**What the exercise asks**
Please retype the data in full and exactly; the pictures are not part of the copy.

※ ※ ※

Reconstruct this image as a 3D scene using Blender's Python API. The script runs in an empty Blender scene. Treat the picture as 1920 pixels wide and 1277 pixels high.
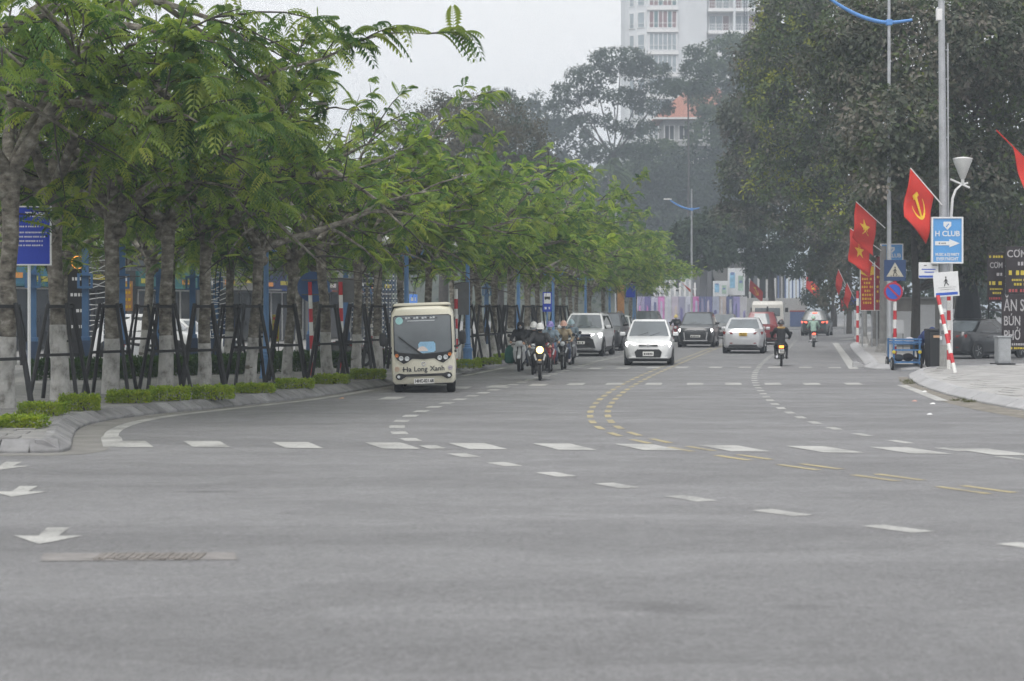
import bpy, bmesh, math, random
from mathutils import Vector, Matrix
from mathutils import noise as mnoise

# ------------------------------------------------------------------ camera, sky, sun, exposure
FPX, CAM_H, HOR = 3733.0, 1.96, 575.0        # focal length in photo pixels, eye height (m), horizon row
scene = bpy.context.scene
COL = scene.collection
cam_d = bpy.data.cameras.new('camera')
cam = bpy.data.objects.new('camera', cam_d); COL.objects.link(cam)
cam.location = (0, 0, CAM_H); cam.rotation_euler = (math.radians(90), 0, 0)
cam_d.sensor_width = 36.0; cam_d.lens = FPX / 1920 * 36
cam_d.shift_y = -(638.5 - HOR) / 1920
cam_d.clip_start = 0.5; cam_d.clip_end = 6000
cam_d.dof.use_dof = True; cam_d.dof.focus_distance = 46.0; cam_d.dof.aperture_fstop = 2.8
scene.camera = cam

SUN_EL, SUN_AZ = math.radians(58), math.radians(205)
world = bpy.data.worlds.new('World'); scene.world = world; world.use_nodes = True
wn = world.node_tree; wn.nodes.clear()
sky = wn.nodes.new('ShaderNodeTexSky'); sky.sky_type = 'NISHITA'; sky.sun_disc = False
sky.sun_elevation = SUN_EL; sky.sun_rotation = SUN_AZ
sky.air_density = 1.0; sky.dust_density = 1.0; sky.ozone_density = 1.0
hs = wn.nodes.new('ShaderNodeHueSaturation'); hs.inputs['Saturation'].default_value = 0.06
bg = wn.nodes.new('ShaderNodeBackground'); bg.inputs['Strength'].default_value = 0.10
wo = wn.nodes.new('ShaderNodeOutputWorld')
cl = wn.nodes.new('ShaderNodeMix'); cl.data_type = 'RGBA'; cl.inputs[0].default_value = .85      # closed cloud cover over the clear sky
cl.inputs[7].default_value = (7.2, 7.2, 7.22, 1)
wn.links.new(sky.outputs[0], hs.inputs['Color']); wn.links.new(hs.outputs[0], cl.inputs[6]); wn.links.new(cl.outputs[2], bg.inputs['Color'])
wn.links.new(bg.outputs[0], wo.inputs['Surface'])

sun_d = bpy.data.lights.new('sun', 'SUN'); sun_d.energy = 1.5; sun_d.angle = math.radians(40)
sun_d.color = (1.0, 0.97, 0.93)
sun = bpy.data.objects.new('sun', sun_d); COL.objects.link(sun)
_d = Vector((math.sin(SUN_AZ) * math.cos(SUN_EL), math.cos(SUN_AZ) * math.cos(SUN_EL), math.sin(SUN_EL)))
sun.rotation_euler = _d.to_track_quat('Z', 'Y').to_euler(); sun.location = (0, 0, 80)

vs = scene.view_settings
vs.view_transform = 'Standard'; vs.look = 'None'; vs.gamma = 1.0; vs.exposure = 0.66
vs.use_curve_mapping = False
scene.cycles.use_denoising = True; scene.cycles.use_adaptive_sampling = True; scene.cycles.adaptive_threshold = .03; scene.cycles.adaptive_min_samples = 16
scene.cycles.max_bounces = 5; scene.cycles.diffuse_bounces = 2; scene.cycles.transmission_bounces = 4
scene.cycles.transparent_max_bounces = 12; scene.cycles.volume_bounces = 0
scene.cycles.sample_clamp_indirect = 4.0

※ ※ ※

**The answer**
Reconstruct this image as a 3D scene using Blender's Python API. The script runs in an empty Blender scene. Treat the picture as 1920 pixels wide and 1277 pixels high.
import bpy, bmesh, math, random
from mathutils import Vector, Matrix
from mathutils import noise as mnoise

# ------------------------------------------------------------------ camera, sky, sun, exposure
FPX, CAM_H, HOR = 3733.0, 1.96, 575.0        # focal length in photo pixels, eye height (m), horizon row
scene = bpy.context.scene
COL = scene.collection
cam_d = bpy.data.cameras.new('camera')
cam = bpy.data.objects.new('camera', cam_d); COL.objects.link(cam)
cam.location = (0, 0, CAM_H); cam.rotation_euler = (math.radians(90), 0, 0)
cam_d.sensor_width = 36.0; cam_d.lens = FPX / 1920 * 36
cam_d.shift_y = -(638.5 - HOR) / 1920
cam_d.clip_start = 0.5; cam_d.clip_end = 6000
cam_d.dof.use_dof = True; cam_d.dof.focus_distance = 46.0; cam_d.dof.aperture_fstop = 2.8
scene.camera = cam

SUN_EL, SUN_AZ = math.radians(58), math.radians(205)
world = bpy.data.worlds.new('World'); scene.world = world; world.use_nodes = True
wn = world.node_tree; wn.nodes.clear()
sky = wn.nodes.new('ShaderNodeTexSky'); sky.sky_type = 'NISHITA'; sky.sun_disc = False
sky.sun_elevation = SUN_EL; sky.sun_rotation = SUN_AZ
sky.air_density = 1.0; sky.dust_density = 1.0; sky.ozone_density = 1.0
hs = wn.nodes.new('ShaderNodeHueSaturation'); hs.inputs['Saturation'].default_value = 0.06
bg = wn.nodes.new('ShaderNodeBackground'); bg.inputs['Strength'].default_value = 0.10
wo = wn.nodes.new('ShaderNodeOutputWorld')
cl = wn.nodes.new('ShaderNodeMix'); cl.data_type = 'RGBA'; cl.inputs[0].default_value = .85      # closed cloud cover over the clear sky
cl.inputs[7].default_value = (7.2, 7.2, 7.22, 1)
wn.links.new(sky.outputs[0], hs.inputs['Color']); wn.links.new(hs.outputs[0], cl.inputs[6]); wn.links.new(cl.outputs[2], bg.inputs['Color'])
wn.links.new(bg.outputs[0], wo.inputs['Surface'])

sun_d = bpy.data.lights.new('sun', 'SUN'); sun_d.energy = 1.5; sun_d.angle = math.radians(40)
sun_d.color = (1.0, 0.97, 0.93)
sun = bpy.data.objects.new('sun', sun_d); COL.objects.link(sun)
_d = Vector((math.sin(SUN_AZ) * math.cos(SUN_EL), math.cos(SUN_AZ) * math.cos(SUN_EL), math.sin(SUN_EL)))
sun.rotation_euler = _d.to_track_quat('Z', 'Y').to_euler(); sun.location = (0, 0, 80)

vs = scene.view_settings
vs.view_transform = 'Standard'; vs.look = 'None'; vs.gamma = 1.0; vs.exposure = 0.66
vs.use_curve_mapping = False
scene.cycles.use_denoising = True; scene.cycles.use_adaptive_sampling = True; scene.cycles.adaptive_threshold = .03; scene.cycles.adaptive_min_samples = 16
scene.cycles.max_bounces = 5; scene.cycles.diffuse_bounces = 2; scene.cycles.transmission_bounces = 4
scene.cycles.transparent_max_bounces = 12; scene.cycles.volume_bounces = 0
scene.cycles.sample_clamp_indirect = 4.0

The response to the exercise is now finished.